Commentary: Wrigley’s status as shrine undeserved

? Wrigley Field still is a dump.

Several years ago I used that very word, dump, to describe the ballpark. At that point, chunks of concrete were falling onto seats at Wrigley. The place was showing its advanced age, had a hygiene problem and lacked many of the amenities that could be found in more modern parks.

People reacted as if I had said their mother’s mustache needed a trim. I understood. You don’t imply that a beloved ballpark’s landmark status should be changed to pockmark status and think you’re going to get off easy.

But aside from measures taken to stop the concrete from falling on Cubs’ fans heads, not much has changed from when I wrote that column in 2004.

Neither has my opinion: We’ve all been had, not that there’s anything wrong with it. Ignorance is bliss, and so is a beer on a sunny summer day. I think of Wrigley Field as the figment of somebody’s marvelous imagination, as a subtle marketing campaign that snowballed into something spectacular.

You see the emperor’s new clothes. I see a wrinkled, naked dump.

But that’s just me.

The Cubs will be for sale after the 2007 season, but it’s unclear whether Wrigley will be on the block too. Some estimates have the park being worth $90 million. It might be worth more dead.

If I were king for a day – Thursdays work for me – I would keep the beautiful scoreboard, the outfield bleachers (including the ivied walls) and the field intact. I would salvage the red Wrigley Field sign on Addison Street. I would tear down the rest of it and rebuild, even if that meant fewer seats. The charm of Wrigley is in the view from along the lines and behind the plate. Nobody turns around and says, “Wow, what a great park!” People say that when they look straight ahead at the field.

Look me in the face and tell me the people who stayed away from Wrigley Field in droves until the 1980s were peasants who didn’t recognize a good thing when it was standing right in front of them.

It was the same park.

It was the same sun.

It was the same beer.

Many of those pre-’80s teams were awful, just like last year’s team was awful. In 1969, when the very talented Cubs had their very dramatic collapse, they drew 1,674,993 fans, their most to that point. Last year, when the Cubs lost 96 games, attendance was 3,123,215. In fact, in the five seasons since 1997 in which they had at least 90 losses, their average attendance was 2.7 million.

If someone with a case of amnesia were dropped off in Chicago and handed those figures, he might have several questions:

Did the Cubs win a World Series somewhere in between all that awfulness, dramatically increasing interest?

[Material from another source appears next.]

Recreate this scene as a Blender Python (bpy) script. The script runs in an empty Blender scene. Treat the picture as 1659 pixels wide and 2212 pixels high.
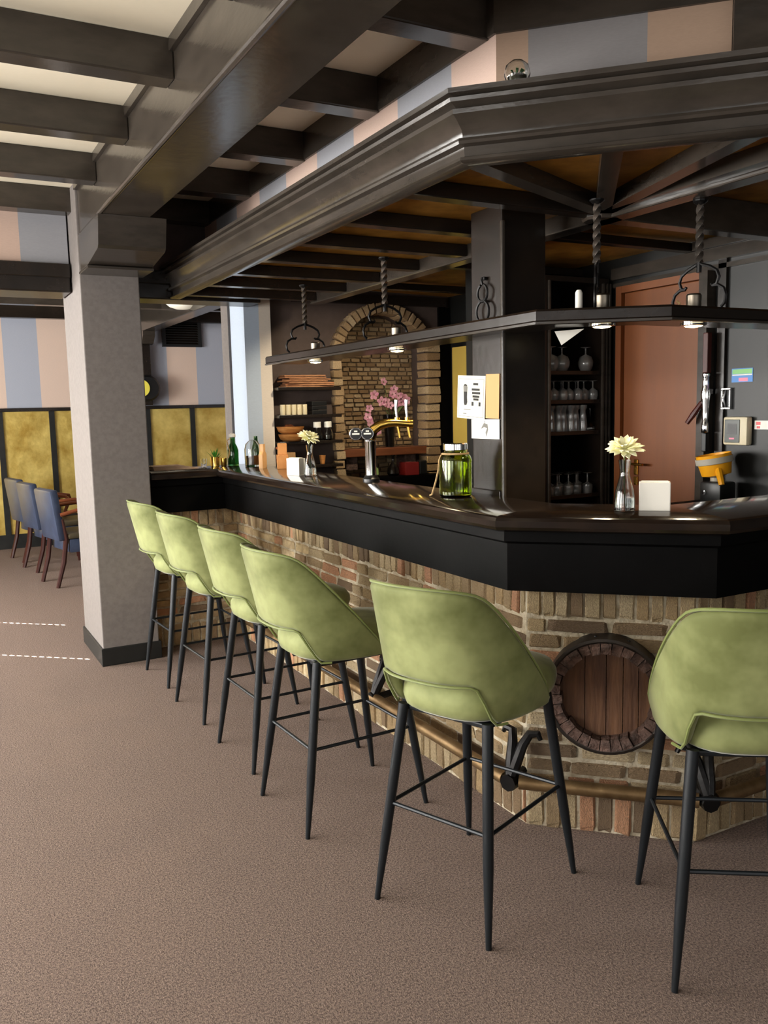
import bpy, bmesh, math, random
from mathutils import Vector, Matrix
S2 = math.sqrt(.5)
rnd = random.Random(7)
scn = bpy.context.scene
COL = scn.collection

# ------------------------------------------------------------------ camera
F_PX, YAW, PITCH, ROLL = 1842.0, math.radians(28.44), math.radians(6.985), math.radians(-1.30)
fw = Vector((math.sin(YAW) * math.cos(PITCH), math.cos(YAW) * math.cos(PITCH), -math.sin(PITCH)))
rt = Vector((math.cos(YAW), -math.sin(YAW), 0)); up = rt.cross(fw)
rt2 = math.cos(ROLL) * rt + math.sin(ROLL) * up; up2 = -math.sin(ROLL) * rt + math.cos(ROLL) * up
cam_d = bpy.data.cameras.new('camera'); cam = bpy.data.objects.new('camera', cam_d); COL.objects.link(cam)
cam_d.sensor_fit = 'VERTICAL'; cam_d.sensor_height = 36; cam_d.lens = F_PX / 2212 * 36; cam_d.clip_start = .02
cam.matrix_world = Matrix(((rt2.x, up2.x, -fw.x, 0), (rt2.y, up2.y, -fw.y, 0), (rt2.z, up2.z, -fw.z, 1.5), (0, 0, 0, 1)))
scn.camera = cam

# ------------------------------------------------------------------ world, daylight, exposure
scn.view_settings.view_transform = 'Standard'; scn.view_settings.look = 'None'
scn.view_settings.gamma = 1; scn.view_settings.use_curve_mapping = False
scn.view_settings.exposure = 0.14
w = bpy.data.worlds.new('world'); scn.world = w; w.use_nodes = True
bg = w.node_tree.nodes['Background']; bg.inputs[0].default_value = (.75, .85, 1, 1); bg.inputs[1].default_value = .6
scn.cycles.use_denoising = True; scn.cycles.max_bounces = 10; scn.cycles.sample_clamp_indirect = 6
scn.cycles.transparent_max_bounces = 16; scn.cycles.caustics_reflective = False; scn.cycles.caustics_refractive = False

def area(name, loc, rot, sx, sy, power, col=(1, 1, 1)):
    l = bpy.data.lights.new(name, 'AREA'); l.shape = 'RECTANGLE'; l.size = sx; l.size_y = sy; l.energy = power; l.color = col
    o = bpy.data.objects.new(name, l); COL.objects.link(o); o.location = loc; o.rotation_euler = rot; return o
XL, YB, YF, XR = -3.0, 10.5, -3.2, 3.73      # left wall, far wall, wall behind the camera, bar's right wall
WIN_L = [(-.6, 1.9), (1.9, 1.9), (4.4, 1.9), (7.0, 1.9)]      # centre y, width of the windows in the left wall
WPOW = [45, 135, 200, 330]
for i, (cy, wd) in enumerate(WIN_L):                          # daylight entering through the left windows
    area('daylight_left', (XL + .06, cy, 1.55), (0, -math.pi / 2, 0), 1.5, wd - .1, WPOW[i], (1, .97, .92))
WIN_F = [(-1.6, 1.8), (.9, 1.8), (2.9, 1.2)]
for cx, wd in WIN_F:                                          # windows in the wall behind the camera
    area('daylight_rear', (cx, YF + .06, 1.55), (math.pi / 2, 0, 0), wd - .1, 1.5, 14, (1, .98, .94))

sun_d = bpy.data.lights.new('sun', 'SUN'); sun_d.energy = 220; sun_d.angle = math.radians(.08); sun_d.color = (1, .95, .88)
sun = bpy.data.objects.new('sun', sun_d); COL.objects.link(sun)     # low sun, only getting in through the cord holes of one blind
sun.rotation_euler = Vector((.75, -.66, -.404)).to_track_quat('-Z', 'Y').to_euler()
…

No, they did not. In fact, they have been very, very bad most of the time since they last won a World Series, in 1908.

Was the ballpark significantly renovated so that it became more of a user-friendly playground? No, it wasn’t.

Did some sort of religious apparition appear there, turning the park into a shrine? Well, sort of. There once was this guy who went around saying, “Holy Cow!”

So what changed in the past 30 years or so? Mostly perception.

In the 1980s, people all over the country started watching the Cubs on superstation WGN and felt a “Field of Dreams” impulse to see the ballpark. And Wrigleyville grew into a place to eat, drink and see Harry Caray.